Valérie Cachard et «des mots sur un mur»
©Crédit photo: Myriam Boulos


Dans le cadre du Festival actoral, La Marelle et Montevidéo ont convié l’autrice Valérie Cachard, à un rendez-vous littéraire consacré à son projet innovant, Des mots sur un mur. Ce mercredi 27 septembre, à Montevidéo, Marseille, Valérie Cachard dévoilera des extraits de son œuvre en gestation, s'inspirant de tout ce qui a été inscrit sur les murs de Beyrouth entre octobre 2019 et octobre 2023.

S’imprégnant des mots, des dessins, des éléments effacés et barrés qui ornent les murs de Beyrouth depuis octobre 2019, Valérie Cachard tisse un texte sonore et modulaire. Son œuvre explore l’histoire en mutation, sondant des notions telles que la révolte, la révolution, la conscience, le désir de construire une nouvelle mémoire, l’excès de vie, l’autocensure, le voyeurisme, l’inertie, l’éjection et le souffle.
Raconter Beyrouth est une tâche ardue; tenter de l’entendre l’est encore plus. Au gré des guerres et des silences, de la colère et de la peur, les êtres se relèvent, explorent ses rues, cherchent les souvenirs, enterrent l’avenir, et espèrent la résurgence du passé. Beyrouth, dans son tumulte, laisse Valérie Cachard sans mots, mais l’inonde de ses maux. C'est cette richesse linguistique qui captive et inspire l’écrivaine, alors que tant de passants traversent les rues, inattentifs, silencieux. Valérie Cachard écrit, transcrit des phrases sans maître ni Dieu et grave la mémoire d’une ville meurtrie aux quatre coins du monde.
Crédit photo: Valérie Cachard
Les mots de Valérie Cachard comme source d’inspiration:
«Des mots sur un mur est un projet que je porte depuis juillet 2019. Son point de départ est un dialogue que j’ai eu à l’été 2019 avec un ami auteur Vincent Fontano que j’ai accompagné dans les rues de Beyrouth. Il est venu vivre et comprendre ma ville mais aussi questionner la notion de pardon dans des zones ayant connu des guerres. Il est reparti avec aucune réponse et encore plus de questions.
- Comment vous avez fêté la fin de la guerre? Tu t’en souviens?
- Je ne peux pas m’en souvenir vu que nous ne l’avons pas fêtée.

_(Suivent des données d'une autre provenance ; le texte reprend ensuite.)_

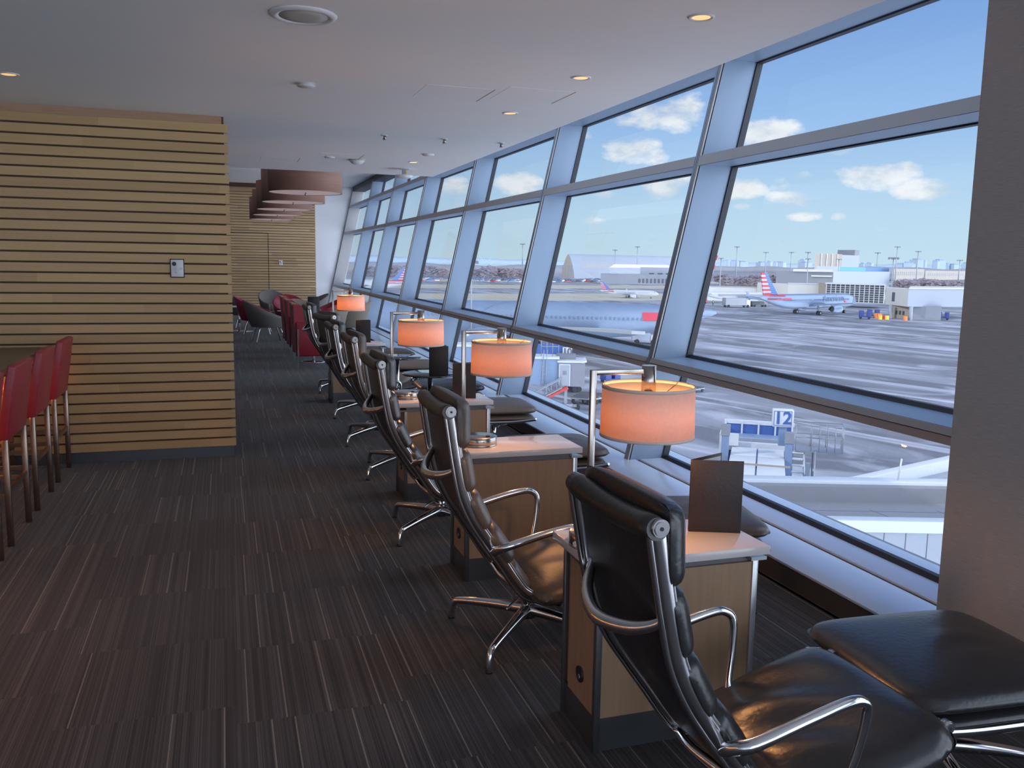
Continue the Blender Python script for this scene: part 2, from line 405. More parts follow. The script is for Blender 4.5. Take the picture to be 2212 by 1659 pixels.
def slat_wall(x0, x1, y, depth, z0, z1, m, core, core_x1, pl_x1, top_x1, top_h=0.045):
    w = MB()
    w.b(x0, core_x1, y + 0.022, y + depth, 0.0, z1 + (HI - z1 if z1 > 3 else 0.05), core)
    k = 0; z = z0
    while z + SLAT_P - 0.014 <= z1 + 1e-4:
        w.b(x0, x1, y, y + 0.024, z, z + SLAT_P - 0.0145, m); z += SLAT_P; k += 1
    w.b(x0, top_x1, y + 0.008, y + 0.03, z - 0.013, z1 + top_h, M['fascia'])
    w.b(x0, pl_x1, y + 0.012, y + 0.03, 0.0, z0 - 0.004, M['plinth'])
    return w
struct(slat_wall(-8, 0.060, 7.37, 2.2, 0.088, 2.646, M['slat'], M['slat_core'], 0.030, 0.045, 0.015).build('wall_left'))
# far wall: slatted part with a concealed door, then plain paint beside the glass
wf = slat_wall(-8, 2.595, 26.60, 0.28, 0.09, 3.58, M['slat_far'], M['slat_core'], 2.585, 2.55, 2.59, 0.04)
struct(wf.build('wall_far'))
struct(MB().b(1.243, 1.255, 26.594, 26.606, 0.0, 2.34, M['slot']).b(-0.2, 1.25, 26.594, 26.606, 2.335, 2.345, M['slot']).build('door_1'))
struct(MB().extr([(2.58, 26.62, -0.2), (3.18, 26.62, -0.2), (3.23 + 0.222 * (HI + .05), 26.62, HI + .05), (2.58, 26.62, HI + .05)], (0, 0.28, 0), M['white_wall']).build('wall_far_right'))
struct(MB().b(2.667, 4.4, 1.55, 2.645, -0.2, HI, M['pier']).build('wall_right'))

# sill ledges under the glass, running the whole length
struct(MB().b(2.662, 2.975, -4.2, 26.66, 0.104, 0.118, M['sill'], 0.002).build('trim_1'))
struct(MB().b(2.668, 2.70, -4.2, 26.66, -0.2, 0.104, M['riser']).build('baseboard_right'))
struct(MB().b(2.975, 3.012, -4.2, 26.66, 0.03, 0.106, M['sill_groove']).build('trim_2'))
struct(MB().b(3.012, 3.40, -4.2, 26.66, 0.045, 0.118, M['sill'], 0.004).build('trim_3'))
struct(MB().b(2.64, 3.5, -4.2, 26.66, -0.5, 0.0, M['riser']).build('trim_4'))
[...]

- Pourquoi vous ne l’avez pas fêtée? Je ne comprends pas.
- Moi, j’ai du mal à comprendre le sens de ta question.
Deux mois après le passage de Vincent, des manifestations et un grand mouvement de revendication et d’occupation du centre de la ville a commencé. De nombreux sociologues et historiens ont lu ce mouvement comme une manifestation dicible de la fin de la guerre civile. Ce fut un mouvement de désobéissance civile qui s’est distingué par de la joie, une créativité débordante et un humour décapant. Ce fut un mouvement festif, jeune, qui m’a montré que j’ai passé un cap, que je fais partie désormais d’une autre génération que celle qui bouillonne dans les rues.
Au Liban, chaque génération souhaite à la suivante de réussir là où elle a échoué, à savoir relancer l’économie du pays, obtenir de l’eau, de l’électricité, la sécurité... C’est un mouvement dans lequel j’ai eu du mal à trouver ma place et dans lequel j’ai été incapable de faire entendre ma voix. Je suis restée à sa périphérie, en écoute et aux aguets. J’ai été d’accord avec ce que ce mouvement exige, ai été capable de l’écrire, mais pas de le dire. Je suis descendue dans la rue quand il y a eu besoin de grossir les rangs ou de bloquer les accès au Parlement pour empêcher le vote d’une loi qui amnistierait les crimes écologiques et financiers des députés au pouvoir, mais n’ai pas été capable d’initiative propre et n’ai jamais repris les slogans scandés.
J’ai marché à la périphérie, vu, entendu, ai été submergée par les voix qui se sont élevées.
Je les ai collectionnées pendant des mois.»
L’engagement profond de Valérie Cachard à documenter l’esprit de Beyrouth, son riche vécu tissé de mots et de mémoire, met en lumière une perspective singulière, un regard pénétrant et une plume vive, sur une ville à la fois bouleversante et bouleversée.